Saturday, 25th October 2014
Saturday, April 19, 2014 (All day)
Sports

BERNARD HOPKINS : Boxing's oldest world champ still rumbling

Halfway through an hour-long conversation with Bernard Hopkins and boxing's great philosopher is preaching his own branch of metaphysics: life, the universe and everything. Or, in short, how did he get here?

And I find myself thinking the same - how did he get here? - but on a far more basic level. Moments earlier we were discussing what he had for breakfast - hash browns and pancakes, sparkling water and cranberry juice. But that's only part of his secret.

z_p10-Bernard.jpg
Bernard Hopkins

"Billions of people on this earth, so why me?" says the 49-year-old American, the oldest world champion in the history of boxing.

"Why me, who got stabbed three times on the streets of Philadelphia? Why me, who beat up everybody and took everything they had? Why me, who was incarcerated for five years? Why me, who lost my first pro fight? WHY ME?!

"There are so many black youths dying every day like flies on the streets of America. I was just like them. But now I understand. Every now and again, history brings along a person who stands out. I believe in the unseen and that some are chosen and some are not. If I sound crazy, then tell me why I've been around this long. Luck? Luck doesn't strike that many times in anybody's life."

When Hopkins starts steaming like this, he sounds unnervingly like Samuel L Jackson in Pulp Fiction, winding himself up for an execution. But he has earned the right to thunder from his pulpit.

Hopkins won his first world title in 1995, at the age of 30, before defending his middleweight crown 20 times. On Saturday, he defends his IBF light-heavyweight crown against WBA champion Beibut Shumenov in Washington DC. Should Hopkins beat Shumenov, who is 19 years his junior, he will become the oldest boxer to unify a weight division.

But to truly appreciate Hopkins's achievements and what his achievements can teach those less blessed than him, you have to know something of where he came from.

Hopkins, one of eight children, grew up on one of Philadelphia's grittiest housing projects. By his early teens he had graduated from petty theft to muggings and was stabbed three times before the age of 14, very nearly becoming just another one of those flies, splattered on the sidewalk.

In 1982, aged only 17 but with a rap sheet as long as his boxing record now reads, Hopkins was sentenced to 18 years in prison. In Pennsylvania State Correctional Institution, Hopkins didn't witness much correcting.

He did, however, witness fellow inmates being raped and murdered.

"I saw a guy killed for a lousy pack of cigarettes," says Hopkins. "Something in me snapped."

Hopkins insists his experiences in prison have informed rather than defined him. Stored in a well in the backyard of his brain - the Well of Eternity? - Hopkins can draw on those experiences whenever his mind and spirit need rejuvenating.

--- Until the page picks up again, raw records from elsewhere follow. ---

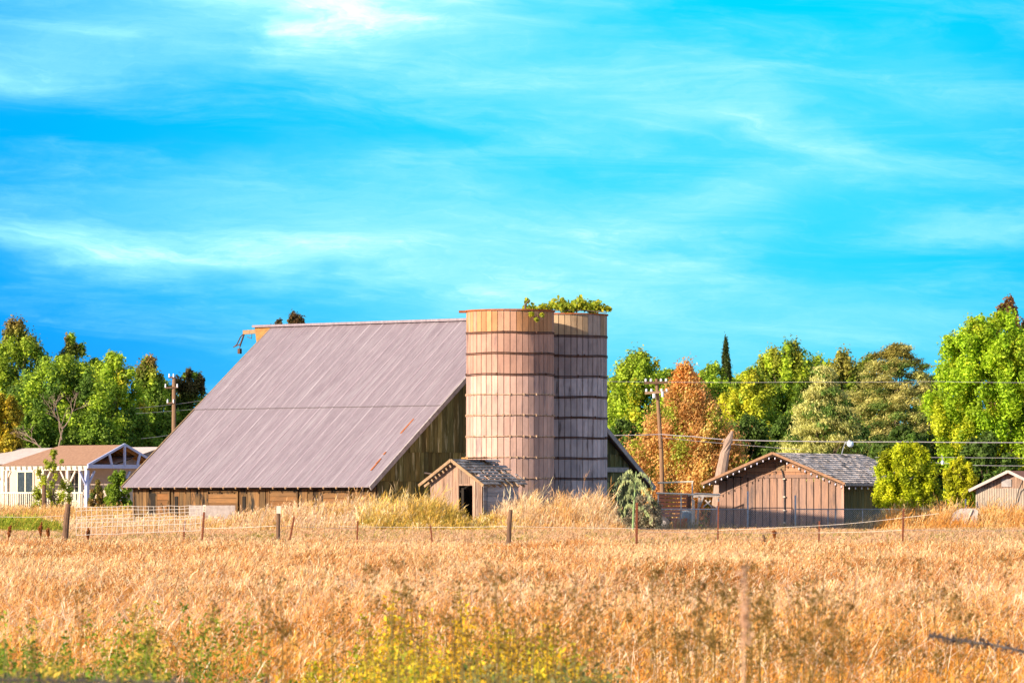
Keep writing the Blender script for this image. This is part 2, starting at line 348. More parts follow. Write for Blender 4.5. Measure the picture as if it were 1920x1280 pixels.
for (pa, pb, za, zb) in ((375, 433, .55, 1.36), (490, 545, .45, 1.36), (590, 643, .45, 1.36), (279, 305, .2, 1.42)):
    m = MB(); ya, yb = ylo(pb), ylo(pa); z = za
    while z < zb - .1:
        h_ = random.uniform(.16, .24); m.box(.385, .415, ya + .03, yb - .03, z, min(z + h_ - .012, zb), rt(.75, 1.2, .1)); z += h_
    hd = m.build('hatch', M['hatch'], barn)
    m = MB()
    for yy in (ya, yb - .06): m.box(.37, .43, yy, yy + .06, za - .05, zb + .04)
    m.box(.36, .42, ya + .06, yb - .06, zb, zb + .045); m.build('frame', M['barn_sun'], hd)
for (pa, pb, za, zb) in ((268, 277, .1, 1.33), (313, 319, .1, 1.2), (440, 446, .1, 1.2)):
    m = MB(); m.box(.41, .428, ylo(pb), ylo(pa), za, zb); m.build('opening', M['dark'], barn)
m = MB(); m.beam((.365, ylo(289), .95), (.365, ylo(298), .35), .02, .06, .9); m.beam((.36, ylo(303), 1.05), (.36, ylo(296), .35), .02, .06, .9); m.build('door_brace', M['barn_sun'], barn)
for i in range(20):
    m = MB(); yy = .35 + i * .62; m.beam((-.03, yy, EZ - .075), (1.2, yy, EZ - .075 + 1.2 * SL), .05, .06, 1.3); m.build('rafter_tail', M['goldtrim'], barn)
# gable wall y = .3, three tiers of boards
tiers = [(0, .98, .34), (.98, 1.72, .31), (1.72, 2.78, .28), (2.78, 9, .25)]
m = MB()
for z0, z1, d in tiers:
    x = .5
    while x < 2 * HW - .45:
        w_ = random.uniform(.18, .30); x1 = min(x + w_ - .012, 2 * HW - .45)
        ta, tb = min(z1 + .03, rz_(x) - .12), min(z1 + .03, rz_(x1) - .12)
        if ta > z0 + .02 and tb > z0 + .02 and not (z0 == 0 and random.random() < .12):
            t = rt(.55, 1.3, .12); e = random.uniform(0, .012)
            if random.random() < .07: t = (2.2, 2.1, 2.2)
            dy = d - e
            b0 = z0 + random.uniform(0, .04)
            m.hexa([(x, dy, b0), (x1, dy, b0), (x1, dy + .025, b0), (x, dy + .025, b0), (x, dy, ta), (x1, dy, tb), (x1, dy + .025, tb), (x, dy + .025, ta)], t)
        x += w_
m.build('gable_wall', M['barn_gable'], barn)
m = MB(); m.quad([(.48, .36, 0), (2 * HW - .45, .36, 0), (2 * HW - .45, .36, EZ + .2), (HW, .36, RZ - .15), (.48, .36, EZ + .2)]); m.build('gable_backing', M['dark'], barn)
m = MB(); m.box(.95, 2.35, .27, .30, .55, .95, 1.3); m.box(1.3, 2.4, .265, .30, 1.15, 1.4, 1.1); m.build('patch_boards', M['barn_gable'], barn)
m = MB(); m.box(13.05, 15.05, .18, .24, 2.12, 2.30, 1.0); m.build('beam', M['trim'], barn)
m = MB(); m.box(2.2, 3.4, .15, .19, 0, 1.0, 1.0); m.build('opening', M['dark'], barn)
m = MB(); m.beam((3.2, .2, 2.05), (3.75, .2, 2.0), .03, .05); m.beam((3.75, .2, 2.03), (3.72, .2, 1.85), .03, .05); m.build('hinge_strap', M['white'], barn)
m = MB(); x = .5
while x < 2 * HW - .5:
    w_ = .3; x1 = min(x + w_ - .01, 2 * HW - .45); m.hexa([(x, L - .3, 0), (x1, L - .3, 0), (x1, L - .27, 0), (x, L - .27, 0), (x, L - .3, rz_(x) - .1), (x1, L - .3, rz_(x1) - .1), (x1, L - .27, rz_(x1) - .1), (x, L - .27, rz_(x) - .1)], rt()); x += w_
m.build('gable_wall', M['barn_sun'], barn)

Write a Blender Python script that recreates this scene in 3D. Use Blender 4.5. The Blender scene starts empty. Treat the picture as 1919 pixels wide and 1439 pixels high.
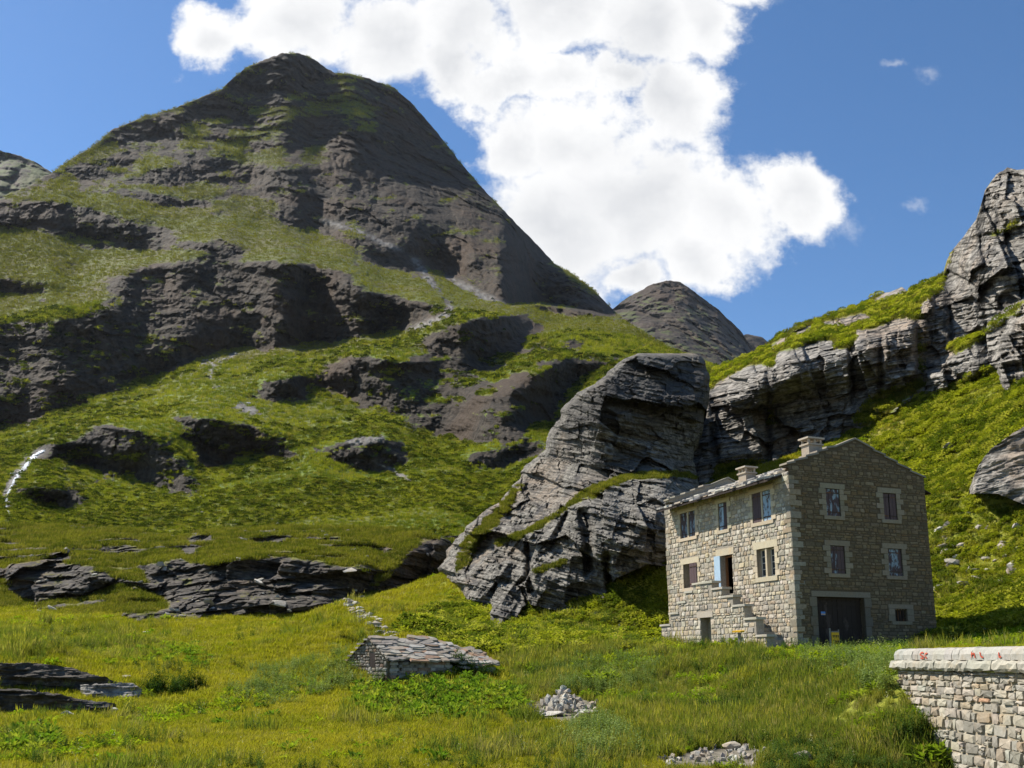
import bpy, math, random
import numpy as np
from mathutils import Vector

# ---------------------------------------------------------------- camera, sky, sun, exposure
SC = bpy.context.scene
COL = SC.collection
F, PXC, PYC = 1760.0, 960.0, 883.0            # focal length and principal point in photo pixels
PITCH = math.radians(11.3)
CP, SP = math.cos(PITCH), math.sin(PITCH)
cam_d = bpy.data.cameras.new('camera')
cam_d.sensor_width = 36.0
cam_d.lens = 36.0 * F / 1919.0
cam_d.shift_y = (PYC - 719.5) / 1919.0
cam_d.clip_start = 0.1
cam_d.clip_end = 20000.0
cam = bpy.data.objects.new('camera', cam_d)
cam.rotation_euler = (math.pi / 2 + PITCH, 0, 0)
COL.objects.link(cam)
SC.camera = cam

SUN_AZ, SUN_EL = math.radians(-64.0), math.radians(50.0)
sun_dir = Vector((math.sin(SUN_AZ) * math.cos(SUN_EL), math.cos(SUN_AZ) * math.cos(SUN_EL), math.sin(SUN_EL)))
sun_d = bpy.data.lights.new('sun', 'SUN')
sun_d.energy = 5.0
sun_d.angle = math.radians(0.53)
sun_d.color = (1.0, 0.95, 0.86)
sun = bpy.data.objects.new('sun', sun_d)
sun.rotation_euler = sun_dir.to_track_quat('Z', 'Y').to_euler()
sun.location = (0, 0, 60)
COL.objects.link(sun)

SC.cycles.max_bounces = 5
SC.cycles.diffuse_bounces = 2
SC.cycles.transparent_max_bounces = 6
SC.view_settings.view_transform = 'Standard'
SC.view_settings.look = 'None'
SC.view_settings.exposure = 0.66
SC.view_settings.gamma = 1.0
SC.view_settings.use_curve_mapping = False


def ray(px, py):
    a = (np.asarray(px, float) - PXC) / F
    b = (PYC - np.asarray(py, float)) / F
    y = CP - b * SP
    return a / y, (SP + b * CP) / y           # x/y and z/y


def at(px, py, Y):
    a, e = ray(px, py)
    return Vector((float(a * Y), float(Y), float(e * Y)))


def to_px(X, Y, Z):
    f = Y * CP + Z * SP
    return PXC + F * X / f, PYC - F * (-Y * SP + Z * CP) / f


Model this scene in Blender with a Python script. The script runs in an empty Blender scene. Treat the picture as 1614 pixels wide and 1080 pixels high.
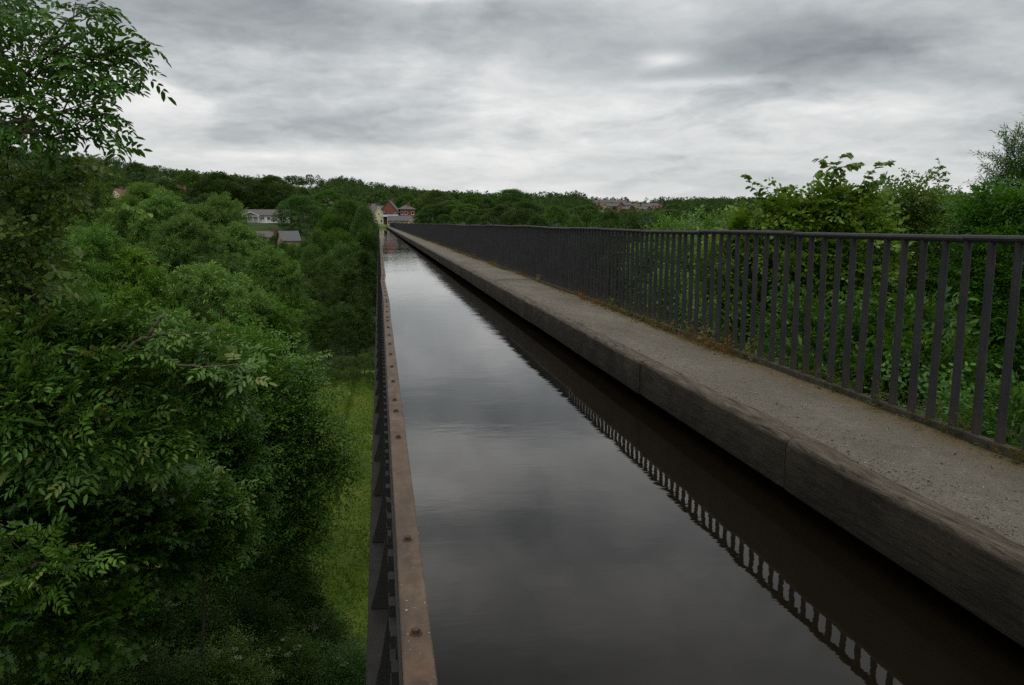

"I'm not motivated by where I've been," says Hopkins. "I'm not stuck back in that box. But if I've got to go back and grab some inspiration and some strength, I can reminisce - briefly - before moving forward again."

Hopkins discovered boxing in prison, around the time of his 21st birthday, before being released in 1988. He lost his first pro fight later that same year, against a light-heavyweight called Clinton Mitchell, and spent 16 months contemplating his next move before resuming his career as a middleweight.

"Some people are afraid to fail," says Hopkins. "But I'm not afraid to fail. I know that if I put in a sincere effort - march, fight, scream, like my ancestors did when they were paving the way for me - I'll get through it."

Hopkins spent the first half of the 1990s as "the third man in the house", behind James Toney and Roy Jones Jr. The lavishly gifted Jones beat Hopkins in a world title encounter in 1993, before Hopkins won the IBF middleweight crown almost two years later, courtesy of a stoppage of Ecuador's Segundo Mercado.

In those early years, Hopkins was known as a knockout artist. But as the world title defences mounted up he garnered a reputation as a master tactician.

"In life, some people are playing chequers and some people are playing chess," says Hopkins.